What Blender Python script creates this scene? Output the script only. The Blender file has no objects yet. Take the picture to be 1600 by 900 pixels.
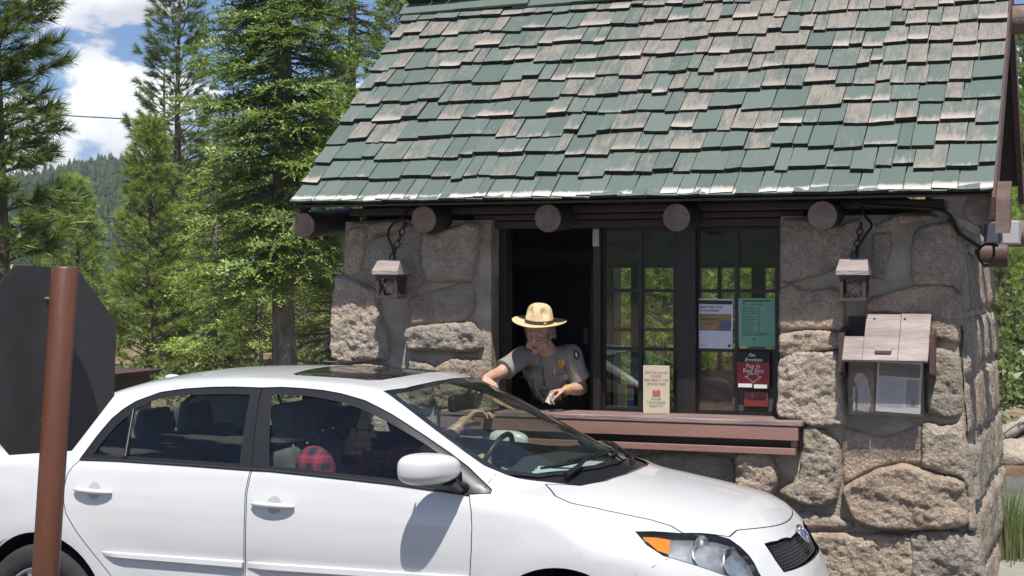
HAZE=.0005
import bpy, bmesh, math, random
import numpy as np
from mathutils import Vector, Matrix, noise, geometry
from mathutils.bvhtree import BVHTree
R = math.radians
random.seed(7); RNG = np.random.default_rng(7)
scene = bpy.context.scene
COL = scene.collection

# ------------------------------------------------------------------ camera
F = 2490.0; HY = 430.0
CAM = Vector((2.5, -8.62, 1.90)); YAW = math.atan2(927, 2490)
cs, sn = math.cos(YAW), math.sin(YAW)
cd = bpy.data.cameras.new('camera'); cam = bpy.data.objects.new('camera', cd); COL.objects.link(cam)
cam.location = CAM; cam.rotation_euler = (R(90), 0, YAW)
cd.sensor_width = 36; cd.lens = F/1600*36; cd.shift_y = -(450-HY)/1600
cd.clip_start = 0.1; cd.clip_end = 20000
scene.camera = cam

def P(px, py, y):
    """where the sight line of a photo pixel meets the vertical plane y"""
    r = (px-800)/F; q = (HY-py)/F
    dx = -sn+r*cs; dy = cs+r*sn; t = (y-CAM.y)/dy
    return Vector((CAM.x+dx*t, y, CAM.z+q*t))
def D(px, py, d):
    r = (px-800)/F; q = (HY-py)/F
    return Vector((CAM.x+(-sn+r*cs)*d, CAM.y+(cs+r*sn)*d, CAM.z+q*d))
def PX(x, py, px0, y=None):
    pass

# ------------------------------------------------------------------ objects
def tag(o, label=None, cat=None, group=None, kind=None):
    if label: o['label'] = label
    if cat: o['category'] = cat
    if group: o['group'] = group
    if kind: o['kind'] = kind
    return o
def empty(name, loc=(0,0,0), label=None, cat=None, group=None, kind=None):
    o = bpy.data.objects.new(name, None); COL.objects.link(o); o.location = loc
    o.empty_display_size = .1
    return tag(o, label, cat, group, kind)
def wloc(o):
    v = Vector((0,0,0))
    while o: v += o.location; o = o.parent
    return v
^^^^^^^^
Write the lines above out again exactly, without any of their pictures.

* RESPONSE BELOW
What Blender Python script creates this scene? Output the script only. The Blender file has no objects yet. Take the picture to be 1600 by 900 pixels.
HAZE=.0005
import bpy, bmesh, math, random
import numpy as np
from mathutils import Vector, Matrix, noise, geometry
from mathutils.bvhtree import BVHTree
R = math.radians
random.seed(7); RNG = np.random.default_rng(7)
scene = bpy.context.scene
COL = scene.collection

# ------------------------------------------------------------------ camera
F = 2490.0; HY = 430.0
CAM = Vector((2.5, -8.62, 1.90)); YAW = math.atan2(927, 2490)
cs, sn = math.cos(YAW), math.sin(YAW)
cd = bpy.data.cameras.new('camera'); cam = bpy.data.objects.new('camera', cd); COL.objects.link(cam)
cam.location = CAM; cam.rotation_euler = (R(90), 0, YAW)
cd.sensor_width = 36; cd.lens = F/1600*36; cd.shift_y = -(450-HY)/1600
cd.clip_start = 0.1; cd.clip_end = 20000
scene.camera = cam

def P(px, py, y):
    """where the sight line of a photo pixel meets the vertical plane y"""
    r = (px-800)/F; q = (HY-py)/F
    dx = -sn+r*cs; dy = cs+r*sn; t = (y-CAM.y)/dy
    return Vector((CAM.x+dx*t, y, CAM.z+q*t))
def D(px, py, d):
    r = (px-800)/F; q = (HY-py)/F
    return Vector((CAM.x+(-sn+r*cs)*d, CAM.y+(cs+r*sn)*d, CAM.z+q*d))
def PX(x, py, px0, y=None):
    pass

# ------------------------------------------------------------------ objects
def tag(o, label=None, cat=None, group=None, kind=None):
    if label: o['label'] = label
    if cat: o['category'] = cat
    if group: o['group'] = group
    if kind: o['kind'] = kind
    return o
def empty(name, loc=(0,0,0), label=None, cat=None, group=None, kind=None):
    o = bpy.data.objects.new(name, None); COL.objects.link(o); o.location = loc
    o.empty_display_size = .1
    return tag(o, label, cat, group, kind)
def wloc(o):
    v = Vector((0,0,0))
    while o: v += o.location; o = o.parent
    return v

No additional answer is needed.